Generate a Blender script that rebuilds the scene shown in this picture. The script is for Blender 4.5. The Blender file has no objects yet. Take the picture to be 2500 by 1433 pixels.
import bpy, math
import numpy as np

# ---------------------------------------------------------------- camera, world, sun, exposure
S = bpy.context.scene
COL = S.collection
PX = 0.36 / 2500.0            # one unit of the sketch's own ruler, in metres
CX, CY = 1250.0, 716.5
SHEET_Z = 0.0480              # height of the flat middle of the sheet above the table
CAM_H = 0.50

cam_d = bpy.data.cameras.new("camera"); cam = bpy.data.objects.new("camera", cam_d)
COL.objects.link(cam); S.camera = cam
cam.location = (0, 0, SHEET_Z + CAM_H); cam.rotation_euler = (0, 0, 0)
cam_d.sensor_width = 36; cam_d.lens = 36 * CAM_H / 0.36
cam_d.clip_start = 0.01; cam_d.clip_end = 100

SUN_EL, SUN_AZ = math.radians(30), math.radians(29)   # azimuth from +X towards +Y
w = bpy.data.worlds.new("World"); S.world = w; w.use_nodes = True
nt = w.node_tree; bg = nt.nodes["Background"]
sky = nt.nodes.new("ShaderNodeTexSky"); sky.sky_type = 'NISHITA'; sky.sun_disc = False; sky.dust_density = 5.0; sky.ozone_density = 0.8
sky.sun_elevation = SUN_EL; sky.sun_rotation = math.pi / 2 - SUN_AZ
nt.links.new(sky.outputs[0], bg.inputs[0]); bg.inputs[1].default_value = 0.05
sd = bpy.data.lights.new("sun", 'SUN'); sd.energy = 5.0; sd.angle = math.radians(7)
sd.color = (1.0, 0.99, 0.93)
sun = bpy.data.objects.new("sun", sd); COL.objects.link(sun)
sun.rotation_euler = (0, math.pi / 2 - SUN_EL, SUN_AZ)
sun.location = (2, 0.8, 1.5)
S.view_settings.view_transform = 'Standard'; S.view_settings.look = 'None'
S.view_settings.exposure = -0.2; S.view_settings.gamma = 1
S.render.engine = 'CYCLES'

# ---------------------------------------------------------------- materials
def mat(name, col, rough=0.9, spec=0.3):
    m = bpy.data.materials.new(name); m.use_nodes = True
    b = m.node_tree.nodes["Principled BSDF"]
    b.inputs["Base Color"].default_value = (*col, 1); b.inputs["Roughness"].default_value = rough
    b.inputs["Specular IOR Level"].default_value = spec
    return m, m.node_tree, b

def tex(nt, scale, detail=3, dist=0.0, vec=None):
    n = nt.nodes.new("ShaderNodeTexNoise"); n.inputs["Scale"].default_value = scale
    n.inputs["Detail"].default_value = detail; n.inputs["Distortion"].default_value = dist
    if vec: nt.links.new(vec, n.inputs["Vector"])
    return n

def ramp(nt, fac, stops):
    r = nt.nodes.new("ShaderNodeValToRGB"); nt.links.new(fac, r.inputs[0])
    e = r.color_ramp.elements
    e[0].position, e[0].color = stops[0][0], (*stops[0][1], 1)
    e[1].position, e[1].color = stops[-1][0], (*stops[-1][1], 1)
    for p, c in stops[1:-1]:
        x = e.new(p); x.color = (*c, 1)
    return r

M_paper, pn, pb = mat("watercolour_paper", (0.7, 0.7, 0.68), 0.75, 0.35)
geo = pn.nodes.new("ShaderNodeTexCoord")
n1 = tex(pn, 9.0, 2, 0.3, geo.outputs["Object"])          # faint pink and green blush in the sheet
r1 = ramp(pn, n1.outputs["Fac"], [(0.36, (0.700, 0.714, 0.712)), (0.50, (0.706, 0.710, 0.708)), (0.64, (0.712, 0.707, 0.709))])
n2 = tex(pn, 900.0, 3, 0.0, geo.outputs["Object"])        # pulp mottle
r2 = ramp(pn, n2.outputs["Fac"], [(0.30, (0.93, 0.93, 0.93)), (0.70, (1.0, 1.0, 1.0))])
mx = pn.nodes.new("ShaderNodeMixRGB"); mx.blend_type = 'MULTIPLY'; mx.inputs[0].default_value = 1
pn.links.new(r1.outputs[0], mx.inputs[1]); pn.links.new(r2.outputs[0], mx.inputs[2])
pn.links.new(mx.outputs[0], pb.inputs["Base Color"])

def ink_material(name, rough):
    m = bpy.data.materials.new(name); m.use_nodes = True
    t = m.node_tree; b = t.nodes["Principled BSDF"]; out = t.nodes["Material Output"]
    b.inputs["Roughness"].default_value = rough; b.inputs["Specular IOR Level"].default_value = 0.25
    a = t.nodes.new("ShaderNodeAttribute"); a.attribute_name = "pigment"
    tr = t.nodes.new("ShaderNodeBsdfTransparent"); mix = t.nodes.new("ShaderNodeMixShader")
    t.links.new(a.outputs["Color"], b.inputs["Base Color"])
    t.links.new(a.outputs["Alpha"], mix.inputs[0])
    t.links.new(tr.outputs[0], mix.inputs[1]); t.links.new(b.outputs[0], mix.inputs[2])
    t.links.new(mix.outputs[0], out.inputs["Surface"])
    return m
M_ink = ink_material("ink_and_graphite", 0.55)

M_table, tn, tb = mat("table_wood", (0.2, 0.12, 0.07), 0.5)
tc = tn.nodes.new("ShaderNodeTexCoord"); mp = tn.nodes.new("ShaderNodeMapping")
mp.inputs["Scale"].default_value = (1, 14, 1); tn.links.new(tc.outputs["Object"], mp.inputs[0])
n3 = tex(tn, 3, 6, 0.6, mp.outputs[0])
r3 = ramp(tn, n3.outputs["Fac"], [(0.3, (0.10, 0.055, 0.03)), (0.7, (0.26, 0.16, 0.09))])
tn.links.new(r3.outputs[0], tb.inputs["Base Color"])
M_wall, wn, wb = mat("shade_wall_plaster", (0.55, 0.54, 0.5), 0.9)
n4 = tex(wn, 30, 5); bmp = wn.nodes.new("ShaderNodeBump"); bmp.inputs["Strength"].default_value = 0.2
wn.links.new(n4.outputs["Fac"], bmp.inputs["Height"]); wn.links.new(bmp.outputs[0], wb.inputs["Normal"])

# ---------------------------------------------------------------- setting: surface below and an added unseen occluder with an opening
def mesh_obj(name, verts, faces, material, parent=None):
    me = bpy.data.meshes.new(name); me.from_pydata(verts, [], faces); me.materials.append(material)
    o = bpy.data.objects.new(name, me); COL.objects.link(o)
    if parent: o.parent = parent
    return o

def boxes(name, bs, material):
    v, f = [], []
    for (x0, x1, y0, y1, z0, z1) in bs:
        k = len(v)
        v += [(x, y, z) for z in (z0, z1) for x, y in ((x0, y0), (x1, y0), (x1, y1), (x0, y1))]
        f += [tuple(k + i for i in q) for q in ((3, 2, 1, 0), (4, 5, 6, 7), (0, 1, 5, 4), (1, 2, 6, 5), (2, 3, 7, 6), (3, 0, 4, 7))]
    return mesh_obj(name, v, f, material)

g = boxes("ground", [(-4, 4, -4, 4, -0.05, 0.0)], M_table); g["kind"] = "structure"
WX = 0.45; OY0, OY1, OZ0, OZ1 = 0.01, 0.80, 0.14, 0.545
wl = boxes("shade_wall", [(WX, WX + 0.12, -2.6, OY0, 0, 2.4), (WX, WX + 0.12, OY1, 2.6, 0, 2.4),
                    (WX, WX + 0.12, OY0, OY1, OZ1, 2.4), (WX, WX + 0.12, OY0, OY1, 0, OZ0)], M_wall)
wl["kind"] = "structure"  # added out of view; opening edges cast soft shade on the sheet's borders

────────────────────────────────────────

**GOAL OF THE EXERCISE**. Give the lines again, exactly as they stand, from the beginning of the data through the line with "import numpy as np".

**RESULT**.
Generate a Blender script that rebuilds the scene shown in this picture. The script is for Blender 4.5. The Blender file has no objects yet. Take the picture to be 2500 by 1433 pixels.
import bpy, math
import numpy as np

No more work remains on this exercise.